There are many people who explain in the excerpt what they saw between Theron and Hardy, and how they personally felt on set. Blood, Sweat & Chrome’s multiple accounts, even in this brief extract, emphasise the intense, traumatic, and at-times terrifying nature of Theron and Hardy’s interactions, including a moment where the co-stars nearly came to blows after Hardy showed up over three hours late to set. In the excerpt, camera operator Mark Goellnicht explains that when Hardy eventually showed up, Theron went over to confront him, yelling across the desert:

[Theron] was right. Full rant. She screams it out. It’s so loud, it’s so windy — [Hardy] might’ve heard some of it, but he charged up to her up and went, “What did you say to me?”

He was quite aggressive. She really felt threatened, and that was the turning point, because then she said, “I want someone as protection.” She then had a producer that was assigned to be with her all the time.

This wasn’t the first time the two had yelling matches on set. While both later admitted to a lack of professionalism, Blood, Sweat & Chrome paints a clear instigator in these situation described here. Later on in the excerpt, Ricky Schamburg, first assistant camera operator, is quoted as saying “Whether that was some kind of power play or not, I don’t know, but it felt deliberately provocative.”

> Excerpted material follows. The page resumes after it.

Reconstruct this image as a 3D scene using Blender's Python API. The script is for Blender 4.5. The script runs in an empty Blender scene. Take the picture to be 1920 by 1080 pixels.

The excerpts chosen for Vanity Fair do attempt to create a balance between the two actors–Theron yelled, Hardy was provocative. But despite that, there’s a clear difference between a man being consistently unprofessional and a woman (who is, by many accounts, including those in the Vanity Fair excerpt, an exceptionally professional actor) calling him out on his lack of professionalism. On top of that, in the Vanity Fair piece, Theron has multiple quotes where she admits fault for almost every instance where she reacted to Hardy’s provocations and method acting, while Hardy has only given a couple interviews about his experience filming Fury Road. In this particular excerpt, he has has a single quote, in which he adds:

In hindsight, I was in over my head in many ways. The pressure on both of us was overwhelming at times. What she needed was a better, perhaps more experienced partner in me. That’s something that can’t be faked. I’d like to think that now that I’m older and uglier, I could rise to that occasion.

This is not an apology. If Hardy was so aggressive on set that Theron demanded a woman producer to be around her at all times because she didn’t feel safe, then it’s barely an admission of inappropriate behaviour. The excerpt even goes on to note that this female producer was brought in at Theron’s request, but never actually allowed on set because another producer, Doug Mitchell, refused to let Miller’s direction be interrupted.

As yet, the final result of all this is a film that is a near miraculous feat of craft and narrative drive. Mad Max: Fury Road is marvellous, incredible, and as intense as the off-screen relationship between the two co-leads. But should good art come at the expense of the actors, who did not consent or agree to be traumatized for the vision of a director? Should a film about the fight that women face for control over their own bodies have put a very real woman on a set where she felt threatened and unsafe?

There will likely be few repercussions as a result of Buchanan’s reporting, especially as Fury Road is now far in the past for Warner Bros, Miller, and his actors. Gizmodo has reached out to Warner Bros. for comment on Fury Road’s filming conditions in the wake of Blood, Sweat & Chrome’s revelations, but has not heard back by time of publication — we’ll update this piece if and when we hear anything.

But perhaps Hollywood can learn a lesson from this accounting, Maybe in publicizing them there’s a chance for a real apology, and for Miller to take these insights and apply them to his new Furiosa prequel film, scheduled for 2024. Nevertheless, it’s a horrific irony that Fury Road, a movie that is based on the intrinsic power of women and themes of solidarity and motherhood, was created at the expense of Theron, then a new mother and (still) one of the most sought-after female action stars in a pervasively sexist and ageist industry.